--- EXERCISE OBJECTIVE ---
Write out the material exactly, with the pictures left out.

<<<<

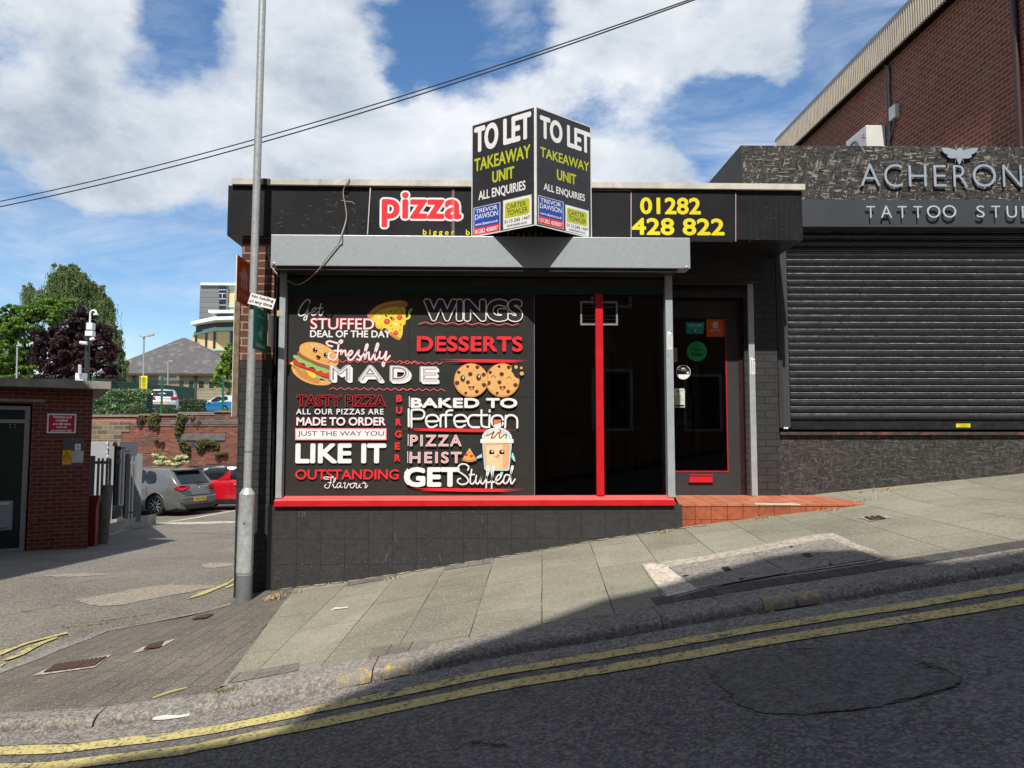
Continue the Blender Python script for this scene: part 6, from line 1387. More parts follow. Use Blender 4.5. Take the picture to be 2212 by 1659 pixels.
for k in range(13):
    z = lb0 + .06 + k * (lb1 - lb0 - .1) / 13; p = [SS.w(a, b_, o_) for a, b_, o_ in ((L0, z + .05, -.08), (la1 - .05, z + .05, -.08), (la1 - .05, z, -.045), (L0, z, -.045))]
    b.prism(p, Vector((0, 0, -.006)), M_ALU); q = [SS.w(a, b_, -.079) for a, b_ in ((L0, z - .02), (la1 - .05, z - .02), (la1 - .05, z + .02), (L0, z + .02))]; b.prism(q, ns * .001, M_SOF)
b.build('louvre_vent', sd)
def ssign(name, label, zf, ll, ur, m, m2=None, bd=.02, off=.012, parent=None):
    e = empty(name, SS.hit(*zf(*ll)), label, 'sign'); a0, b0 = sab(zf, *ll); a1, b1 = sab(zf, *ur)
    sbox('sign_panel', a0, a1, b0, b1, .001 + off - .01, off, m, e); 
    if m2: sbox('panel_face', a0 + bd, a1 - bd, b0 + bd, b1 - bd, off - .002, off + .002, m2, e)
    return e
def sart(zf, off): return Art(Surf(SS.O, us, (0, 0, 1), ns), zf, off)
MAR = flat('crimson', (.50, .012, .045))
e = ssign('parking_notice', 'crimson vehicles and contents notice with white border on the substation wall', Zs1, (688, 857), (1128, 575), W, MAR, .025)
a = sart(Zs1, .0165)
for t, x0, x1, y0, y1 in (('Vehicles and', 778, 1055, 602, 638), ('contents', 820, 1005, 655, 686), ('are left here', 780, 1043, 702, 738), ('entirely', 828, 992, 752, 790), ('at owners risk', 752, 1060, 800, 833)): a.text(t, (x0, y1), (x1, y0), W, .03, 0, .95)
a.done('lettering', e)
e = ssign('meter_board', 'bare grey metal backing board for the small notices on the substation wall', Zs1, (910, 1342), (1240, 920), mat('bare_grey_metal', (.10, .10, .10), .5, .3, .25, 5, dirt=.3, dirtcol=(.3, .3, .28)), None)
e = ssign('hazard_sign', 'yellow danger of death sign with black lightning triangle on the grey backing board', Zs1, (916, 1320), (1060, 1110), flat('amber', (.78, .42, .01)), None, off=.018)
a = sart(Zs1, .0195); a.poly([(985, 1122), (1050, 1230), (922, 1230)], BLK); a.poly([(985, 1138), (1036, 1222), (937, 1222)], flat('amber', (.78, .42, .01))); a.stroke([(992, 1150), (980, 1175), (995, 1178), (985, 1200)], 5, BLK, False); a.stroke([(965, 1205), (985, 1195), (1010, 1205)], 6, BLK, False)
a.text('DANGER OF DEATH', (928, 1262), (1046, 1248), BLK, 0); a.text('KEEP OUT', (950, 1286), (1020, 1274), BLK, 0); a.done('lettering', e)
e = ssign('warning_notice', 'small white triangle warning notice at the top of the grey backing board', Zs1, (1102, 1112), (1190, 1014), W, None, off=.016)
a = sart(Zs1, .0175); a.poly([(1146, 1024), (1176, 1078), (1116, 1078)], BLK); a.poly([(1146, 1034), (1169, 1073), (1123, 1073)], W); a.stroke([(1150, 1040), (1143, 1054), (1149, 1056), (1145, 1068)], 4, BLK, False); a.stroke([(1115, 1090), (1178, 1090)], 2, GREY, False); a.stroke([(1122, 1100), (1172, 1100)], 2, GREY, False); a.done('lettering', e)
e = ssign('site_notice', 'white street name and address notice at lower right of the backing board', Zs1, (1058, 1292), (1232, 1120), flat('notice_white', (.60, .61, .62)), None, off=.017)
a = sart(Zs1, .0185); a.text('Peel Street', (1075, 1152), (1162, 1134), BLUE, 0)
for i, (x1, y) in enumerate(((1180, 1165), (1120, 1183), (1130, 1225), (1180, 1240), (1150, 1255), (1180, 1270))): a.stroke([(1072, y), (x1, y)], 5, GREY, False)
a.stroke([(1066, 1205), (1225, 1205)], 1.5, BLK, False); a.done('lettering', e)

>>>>

--- TASK RESULT ---
Continue the Blender Python script for this scene: part 6, from line 1387. More parts follow. Use Blender 4.5. Take the picture to be 2212 by 1659 pixels.
for k in range(13):
    z = lb0 + .06 + k * (lb1 - lb0 - .1) / 13; p = [SS.w(a, b_, o_) for a, b_, o_ in ((L0, z + .05, -.08), (la1 - .05, z + .05, -.08), (la1 - .05, z, -.045), (L0, z, -.045))]
    b.prism(p, Vector((0, 0, -.006)), M_ALU); q = [SS.w(a, b_, -.079) for a, b_ in ((L0, z - .02), (la1 - .05, z - .02), (la1 - .05, z + .02), (L0, z + .02))]; b.prism(q, ns * .001, M_SOF)
b.build('louvre_vent', sd)
def ssign(name, label, zf, ll, ur, m, m2=None, bd=.02, off=.012, parent=None):
    e = empty(name, SS.hit(*zf(*ll)), label, 'sign'); a0, b0 = sab(zf, *ll); a1, b1 = sab(zf, *ur)
    sbox('sign_panel', a0, a1, b0, b1, .001 + off - .01, off, m, e); 
    if m2: sbox('panel_face', a0 + bd, a1 - bd, b0 + bd, b1 - bd, off - .002, off + .002, m2, e)
    return e
def sart(zf, off): return Art(Surf(SS.O, us, (0, 0, 1), ns), zf, off)
MAR = flat('crimson', (.50, .012, .045))
e = ssign('parking_notice', 'crimson vehicles and contents notice with white border on the substation wall', Zs1, (688, 857), (1128, 575), W, MAR, .025)
a = sart(Zs1, .0165)
for t, x0, x1, y0, y1 in (('Vehicles and', 778, 1055, 602, 638), ('contents', 820, 1005, 655, 686), ('are left here', 780, 1043, 702, 738), ('entirely', 828, 992, 752, 790), ('at owners risk', 752, 1060, 800, 833)): a.text(t, (x0, y1), (x1, y0), W, .03, 0, .95)
a.done('lettering', e)
e = ssign('meter_board', 'bare grey metal backing board for the small notices on the substation wall', Zs1, (910, 1342), (1240, 920), mat('bare_grey_metal', (.10, .10, .10), .5, .3, .25, 5, dirt=.3, dirtcol=(.3, .3, .28)), None)
e = ssign('hazard_sign', 'yellow danger of death sign with black lightning triangle on the grey backing board', Zs1, (916, 1320), (1060, 1110), flat('amber', (.78, .42, .01)), None, off=.018)
a = sart(Zs1, .0195); a.poly([(985, 1122), (1050, 1230), (922, 1230)], BLK); a.poly([(985, 1138), (1036, 1222), (937, 1222)], flat('amber', (.78, .42, .01))); a.stroke([(992, 1150), (980, 1175), (995, 1178), (985, 1200)], 5, BLK, False); a.stroke([(965, 1205), (985, 1195), (1010, 1205)], 6, BLK, False)
a.text('DANGER OF DEATH', (928, 1262), (1046, 1248), BLK, 0); a.text('KEEP OUT', (950, 1286), (1020, 1274), BLK, 0); a.done('lettering', e)
e = ssign('warning_notice', 'small white triangle warning notice at the top of the grey backing board', Zs1, (1102, 1112), (1190, 1014), W, None, off=.016)
a = sart(Zs1, .0175); a.poly([(1146, 1024), (1176, 1078), (1116, 1078)], BLK); a.poly([(1146, 1034), (1169, 1073), (1123, 1073)], W); a.stroke([(1150, 1040), (1143, 1054), (1149, 1056), (1145, 1068)], 4, BLK, False); a.stroke([(1115, 1090), (1178, 1090)], 2, GREY, False); a.stroke([(1122, 1100), (1172, 1100)], 2, GREY, False); a.done('lettering', e)
e = ssign('site_notice', 'white street name and address notice at lower right of the backing board', Zs1, (1058, 1292), (1232, 1120), flat('notice_white', (.60, .61, .62)), None, off=.017)
a = sart(Zs1, .0185); a.text('Peel Street', (1075, 1152), (1162, 1134), BLUE, 0)
for i, (x1, y) in enumerate(((1180, 1165), (1120, 1183), (1130, 1225), (1180, 1240), (1150, 1255), (1180, 1270))): a.stroke([(1072, y), (x1, y)], 5, GREY, False)
a.stroke([(1066, 1205), (1225, 1205)], 1.5, BLK, False); a.done('lettering', e)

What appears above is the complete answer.